Kremlin: Gorbachev was too romantic about West

STORY: The Kremlin has described former Soviet leader Mikhail Gorbachev as a statesman who altered world history, but whose, quote, "romanticism" about rapprochement with the West was misplaced.

Gorbachev's reforms heralded the end of the Cold War, and he is revered in the West as a champion of peace.

But they also hastened the collapse of the Soviet Union, and many Russians blame him for the economic turbulence and fall in living standards that followed.

Gorbachev died on Tuesday (August 30), aged 91.

Kremlin spokesman Dmitry Peskov said on Wednesday (August 31) Gorbachev's hopes for a "romance" with the West were unjustified and had to be corrected under President Vladimir Putin.

"He sincerely wanted to believe that it would end and an eternal romantic period between the new Soviet Union and the world, the "Collective West" as we call it, would come. That romanticism was not justified - there was no romantic period or "honey-sweet century". The bloodthirstiness of our opponents showed itself."

Putin served in the Soviet Union's KGB security service when Gorbachev was in power.

In a condolence telegram, he called Gorbachev a statesman who had "deeply understood" that the Soviet system needed to be reformed.

On the streets of Moscow, the response to his legacy was cool.
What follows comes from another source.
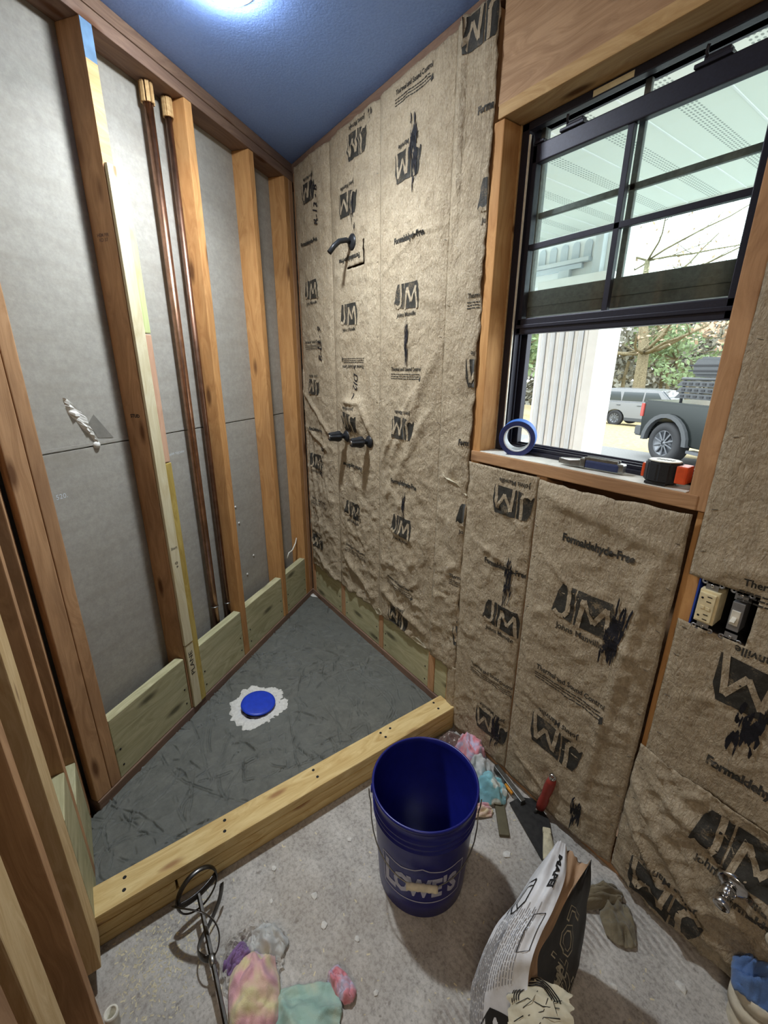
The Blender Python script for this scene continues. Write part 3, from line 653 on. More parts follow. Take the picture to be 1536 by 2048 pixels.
logo(c3, 1.283, 2.39, 180); formal(c3, 1.375, 2.20, 0); logo(c3, 1.385, 1.985, 0); thermal(c3, 1.392, 1.715, 0); logo(c3, 1.385, 1.475, 180); formal(c3, 1.385, 1.245, 0); logo(c3, 1.385, .98, 0); thermal(c3, 1.39, .72, 0); logo(c3, 1.395, .46, 180)
logo(c4, 1.550, 1.078, 180, 1.05); formal(c4, 1.545, .848, 0); smear(c4, 1.565, .800, .03, .16, 21, 22); logo(c4, 1.552, .660, 0, 1.05); thermal(c4, 1.535, .400, 0); logo(c4, 1.555, .172, 180, 1.05); smear(c4, 1.58, .165, .04, .14, 22, 24)
formal(c5, 1.845, 1.027, 0, 1.18); logo(c5, 1.838, .832, 0, 1.28); smear(c5, 1.935, .79, .045, .20, 23, 30, .15); thermal(c5, 1.835, .563, 0, 1.2); logo(c5, 1.818, .318, 180, 1.28); smear(c5, 1.925, .125, .035, .14, 24, 20)
thermal(c6, 2.285, 1.062, 0, 1.2); logo(c6, 2.262, .815, 180, 1.35); smear(c6, 2.245, .72, .06, .14, 25, 24); formal(c6, 2.30, .592, 0, 1.2); logo(c6, 2.27, 1.33, 0, 1.3); formal(c6, 2.27, 1.58, 180, 1.2)
logo(c7, 2.31, .425, 0, 1.3); logo(c7, 2.20, .105, 180, 1.3); formal(c7, 2.40, .30, 0, 1.1)
# staples
bm = bmesh.new(); a_box(bm, (-.0055, -.0006, -.0006), (.0055, .0004, .0006), 0); STP = bpy.data.meshes.new('staple'); bm.to_mesh(STP); bm.free(); STP.materials.append(M['steel'])
rs = random.Random(5)
for col, x, zs in ((c5, 2.030, (1.10, .98, .86, .74, .6, .45, .3, .18)), (c5, 1.650, (1.12, 1.03, .93, .85, .75, .62, .5, .35, .2)), (c6, 2.085, (1.9, 1.72, 1.55, 1.36, 1.2, 1.1, .9, .82, .7, .58)), (c7, 2.075, (.45, .35, .25, .14)), (c4, 1.62, (1.05, .9, .77, .6, .44, .3, .15)), (c2, 1.172, (1.9, 1.6, 1.3, 1.0, .7, .5)), (c1, .775, (2.2, 1.9, 1.62, 1.35, 1.0, .7)), (c3, 1.20, (1.7, 1.4, 1.1, .8))):
    for z in zs:
        xx = x+rs.uniform(-.004, .004); hz = float(col.h(xx, z)); link('staple', STP, None, col.o, Matrix.Translation((xx, -hz-.001, z)) @ Matrix.Rotation(rs.uniform(-.3, .3), 4, 'Y'))
# torn flaps of paper
for pts in (((1.215, 1.115), (1.30, 1.095), (1.345, 1.060), (1.300, 1.085), (1.25, 1.10)), ((1.06, .300), (1.10, .325), (1.16, .302), (1.11, .296)), ((.76, .305), (.80, .33), (.815, .30), (.78, .285))):
    vs = [(x, -.014-.008*math.sin(i*2.1), z) for i, (x, z) in enumerate(pts)] + [(x, -.010, z-.006) for x, z in pts]; n = len(pts)
    mesh('torn_flap', vs, [tuple(range(n)), tuple(range(2*n-1, n-1, -1))] + [(i, n+i, n+(i+1) % n, (i+1) % n) for i in range(n)], M['bag_cream'], wr)

# ------------------------------------------------------------------ ceiling light
cl = empty('ceiling_light', (LAMP[0], LAMP[1], CEIL), 'round flush ceiling light glowing over the shower area', 'light')
LM = Matrix.Translation((LAMP[0], LAMP[1], CEIL))
lathe('light_diffuser', [(0, -.024), (.03, -.0235), (.055, -.020), (.067, -.012), (.070, -.001), (0, -.001)], M['lamp'], cl, LM, 40)
lathe('light_ring', [(.071, -.006), (.078, -.005), (.084, -.001), (.071, -.001)], M['white'], cl, LM, 40)

ld_ = bpy.data.lights.new('lamp_output', 'AREA'); ld_.shape = 'DISK'; ld_.size = .07; ld_.energy = 5.6; ld_.color = (0.88, 0.95, 1.0); ld_.spread = math.radians(132)
lo2 = bpy.data.objects.new('lamp_output', ld_); C.objects.link(lo2); lo2.location = (LAMP[0], LAMP[1], CEIL-.0255)

# ------------------------------------------------------------------ shower pan mortar
def grooves(xs, ys):
    rr = random.Random(11); X, Y = np.meshgrid(xs, ys); H = np.zeros_like(X)
    for i in range(330):
        cx, cy = rr.uniform(.1, 1.3), rr.uniform(-1.3, 0); r = rr.choice([rr.uniform(.06, .2), rr.uniform(.2, .6), rr.uniform(.5, 2.)]); a0 = rr.uniform(0, 2*PI); da = rr.uniform(.03, .22)/r*rr.choice([.4, 1, 1.6])
        L = min(da*r+.02, 2*r+.02); i0 = np.searchsorted(xs, cx-L); i1 = np.searchsorted(xs, cx+L); j0 = np.searchsorted(ys, cy-L); j1 = np.searchsorted(ys, cy+L)
        if i1-i0 < 3 or j1-j0 < 3: rr.random(); continue
        x, y = X[j0:j1, i0:i1], Y[j0:j1, i0:i1]; px, py = cx-r*math.cos(a0), cy-r*math.sin(a0)
        d = np.hypot(x-px, y-py)-r+.004*vn(x*22, y*22, i+7); an = (np.arctan2(y-py, x-px)-a0+PI) % (2*PI)-PI
        m = 1/(1+np.exp(np.clip((np.abs(an)-da)*r/.006, -30, 30))); w = rr.uniform(.0016, .0028); amp = rr.uniform(.005, .012)
        br = np.clip(.5+1.9*vn(x*34, y*34, i), 0, 1.2)
        H[j0:j1, i0:i1] += m*br*(-amp*np.exp(-(d/w)**2)+amp*.6*np.exp(-((d-w*1.9)/w)**2))
    return np.clip(H, -.016, .008)
GX = .0030; xs = np.arange(-.02, 1.275, GX); ys = np.arange(-1.325, .012, GX); X, Y = np.meshgrid(xs, ys)
DR = (.790, -.668)
base = .050+.0022*fbm(X*5, Y*5, 41, 4)+.0012*fbm(X*26, Y*26, 45, 3)+.0016*(1-np.abs(vn(X*14, Y*9, 47)))**6
Rr = np.hypot(X-DR[0], Y-DR[1]); an = np.arctan2(Y-DR[1], X-DR[0]); ring = .118+.012*vn(an*3, an*0, 9)+.007*vn(an*11, an*0, 19)+.004*vn(an*31, an*0, 29)
Hh = base+grooves(xs, ys)*np.clip((Rr-.12)*20, 0, 1)
Hh = np.where(Rr < .075, .030, Hh)
msk = (X*ND.x+Y*ND.y > -.004)
idx = -np.ones(X.shape, int); vs = []; k = 0
ii = np.argwhere(msk); idx[msk] = np.arange(len(ii)); vs = np.stack([X[msk], Y[msk], Hh[msk]], 1)
q = msk[:-1, :-1] & msk[1:, :-1] & msk[:-1, 1:] & msk[1:, 1:]; jj = np.argwhere(q)
fs = [(int(idx[a, b]), int(idx[a, b+1]), int(idx[a+1, b+1]), int(idx[a+1, b])) for a, b in jj]
mb = mesh('mortar_bed', vs.tolist(), fs, M['mortar'], None, smooth=True)
tag(mb, 'dark grey fresh mortar bed filling the shower pan', 'mortar bed')
# white plaster ring around the drain, ragged
def disc_ring(name, cx, cy, fin, fout, z, th, mat, parent=None, n=120, m=7, seed=0):
    vs = []; fs = []
    for i in range(n):
        a = 2*PI*i/n
        for j in range(m):
            tt = j/(m-1); r = fin(a)*(1-tt)+fout(a)*tt; hh = z+th*math.sin(PI*min(1, max(0, tt)))**.5*(.6+.6*float(vn(a*9, tt*5+seed, 5))) if 0 < j < m-1 else z-.001
            vs.append((cx+r*math.cos(a), cy+r*math.sin(a), hh))
    for i in range(n):
        for j in range(m-1):
            a = i*m+j; b = ((i+1) % n)*m+j; fs.append((a, b, b+1, a+1))
    return mesh(name, vs, fs, mat, parent)
fo = lambda a: .132+.014*float(vn(a*1.6, 0, 3))+.010*float(vn(a*6, 0, 13))+.005*float(vn(a*19, 0, 23)); fi = lambda a: .070+.003*float(vn(a*4, 0, 33))
pl_ = disc_ring('plaster_ring', DR[0], DR[1], fi, fo, .0495, .0065, M['plaster'])
tag(pl_, 'ragged white plaster ring around the shower drain', 'plaster')
dr = empty('drain_plug', (DR[0]+.012, DR[1]-.005, .03), 'round blue drain cap tilted over the shower drain', 'drain cap')
DM = Matrix.Translation((DR[0]+.012, DR[1]-.003, .077)) @ Matrix.Rotation(math.radians(4), 4, 'Y') @ Matrix.Rotation(math.radians(-4), 4, 'X')
lathe('cap_disc', [(0, .0), (.030, .0005), (.065, -.001), (.0735, -.003), (.0745, -.006), (.071, -.009), (0, -.010)], M['drainblue'], dr, DM, 48)
lathe('drain_throat', [(.048, -.045), (.052, -.010), (.050, -.009), (.046, -.044)], M['blk'], dr, DM, 32)
tag(mesh('plaster_patch', [(.004, -.001, .0505), (.075, -.003, .0515), (.050, -.030, .054), (.025, -.035, .0545), (.012, -.05, .0515), (.035, -.018, .058)], [(0, 5, 1), (1, 5, 2), (2, 5, 3), (3, 5, 4), (4, 5, 0), (0, 1, 2, 3, 4)], M['plaster']), 'small white plaster patch in the far corner of the pan', 'plaster')

# ------------------------------------------------------------------ curb
cu = empty('shower_curb', (1.31, -.66, 0), 'shower curb of three stacked yellow pine boards', 'curb')
board('board', (1.266, -1.318, .0775), (1.355, -.004, .114), M['pine'], cu, 'y', .005)
board('board', (1.266, -1.318, .0385), (1.3545, -1.120, .0755), M['pine'], cu, 'y', .005)
board('board', (1.266, -1.114, .0385), (1.3545, -.004, .0755), M['pine'], cu, 'y', .005)
board('board', (1.267, -1.318, .001), (1.354, -.004, .0368), M['pine'], cu, 'y', .005)
for x, y in ((1.29, -1.235), (1.325, -1.240), (1.287, -.955), (1.322, -.965), (1.285, -.640), (1.318, -.640), (1.287, -.345), (1.315, -.34), (1.29, -.300), (1.285, -.062), (1.322, -.068)):
    lathe('screw', [(0, .0002), (.0035, .0002), (.0048, .0008), (.0052, .0)], M['blk'], cu, Matrix.Translation((x, y, .1141)), 10)

# ------------------------------------------------------------------ window_1
wn = empty('window_1', (1.70, .11, 1.2225), kind='structure')
bz = M['bronze']
def wb_(name, x0, x1, y0, y1, z0, z1, m=None, par=None, bev=.0025): return box(name, (x0, y0, z0), (x1, y1, z1), m or bz, par or wn, bev)
X0, X1, ZB, ZH = 1.386, 2.024, 1.2255, 2.155
wb_('window_frame', X0, X0+.026, .075, .155, ZB, ZH); wb_('window_frame', X1-.020, X1, .075, .155, ZB, ZH)
wb_('window_frame', X0, X1, .075, .098, ZH-.020, ZH); wb_('window_frame', X0, X1, .098, .155, ZH-.007, ZH); wb_('window_frame', X0, X1, .078, .155, ZB, ZB+.012)
wb_('window_frame', X0, X1, .086, .092, ZB+.012, ZB+.022); wb_('window_frame', X0, X1, .112, .118, ZB+.012, ZB+.024); wb_('window_frame', X0, X1, .138, .150, ZB+.012, ZB+.026)
for x0, x1 in ((X0+.026, X0+.032), (X1-.026, X1-.020)):
    wb_('sash_track', x0, x1, .088, .092, ZB, ZH-.03, bev=.0005); wb_('sash_track', x0, x1, .116, .121, ZB, ZH-.03, bev=.0005)
wb_('sash_track', X0+.026, X0+.050, .128, .150, ZB+.01, 1.66, bev=.002)
wb_('sash_track', X0+.026, X0+.030, .076, .082, ZB+.01, ZH-.03, M['white'], bev=.0004)
wb_('caulk_line', X0-.004, X0+.001, .070, .076, ZB, ZH, M['spf_pale'], bev=.0004)
# raised lower sash (room side)
sa = empty('lower_sash', (1.70, .10, 1.60)); sa.parent = wn; sa.matrix_parent_inverse = PINV[wn.name]
def sash(par, y0, y1, zb, zt, br, tr_, mh, mv, sw, m, mm, muy):
    a, b = X0+.032, X1-.026
    box('stile', (a, y0, zb), (a+sw, y1, zt), m, par, .002); box('stile', (b-sw, y0, zb), (b, y1, zt), m, par, .002)
    box('rail', (a, y0, zb), (b, y1, zb+br), m, par, .003); box('rail', (a, y0, zt-tr_), (b, y1, zt), m, par, .003)
    box('rail', (a, y0-.005, zb+br*.38), (b, y0+.002, zb+br*.60), m, par, .0015)
    ym = (y0+y1)/2
    box('muntin', (a+sw, ym-muy, mh-.0075), (b-sw, ym+muy, mh+.0075), mm, par, .001); box('muntin', (mv-.0075, ym-muy, zb+br), (mv+.0075, ym+muy, zt-tr_), mm, par, .001)
    zc0, zc1 = zb+br, zt-tr_
    box('pane', (a+sw-.002, ym-.0022, zc0-.002), (b-sw+.002, ym-.0002, zc1+.002), M['glass'], par, 0)
sash(sa, .090, .114, 1.598, 2.100, .046, .046, 1.842, 1.700, .016, bz, bz, .008)
for x in (1.540, 1.860):
    lt = box('sash_latch', (x-.035, .084, 2.100), (x+.035, .108, 2.108), bz, sa, .002)
    box('latch_step', (x-.018, .086, 2.108), (x+.03, .106, 2.116), bz, lt, .002)
    tube('latch_lever', [(x-.012, .090, 2.110), (x-.014, .084, 2.122), (x-.010, .080, 2.131)], .0035, bz, lt, 8)
box('sash_latch', (1.425, .086, 2.100), (1.455, .106, 2.107), bz, sa, .002)
sb = empty('upper_sash', (1.70, .135, 1.645)); sb.parent = wn; sb.matrix_parent_inverse = PINV[wn.name]
sash(sb, .121, .146, 1.650, 2.154, .075, .006, 1.930, 1.708, .014, M['bronze_l'], M['bronze_l'], .006)
tag(box('masking_tape', (1.60, .0740, 2.137), (1.70, .0748, 2.150), M['cream'], wn, 0), None)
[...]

"It seemed to us back then that he was a person who could change the Soviet Union for the better. But then, when his time was coming to the end, it turned out that he is a person who broke up the Soviet Union, broke up a vast country..."

"I have a negative view of Mikhail Gorbachev's time in power. He did a lot of damaging things to our country. We are the ones facing the consequences."

In February, Putin launched what he called a "special military operation" against Ukraine, one of the 15 former Soviet republics.

He has lamented the collapse of the Soviet Union as the disintegration of, quote, "historical Russia" and said he would reverse it given half a chance.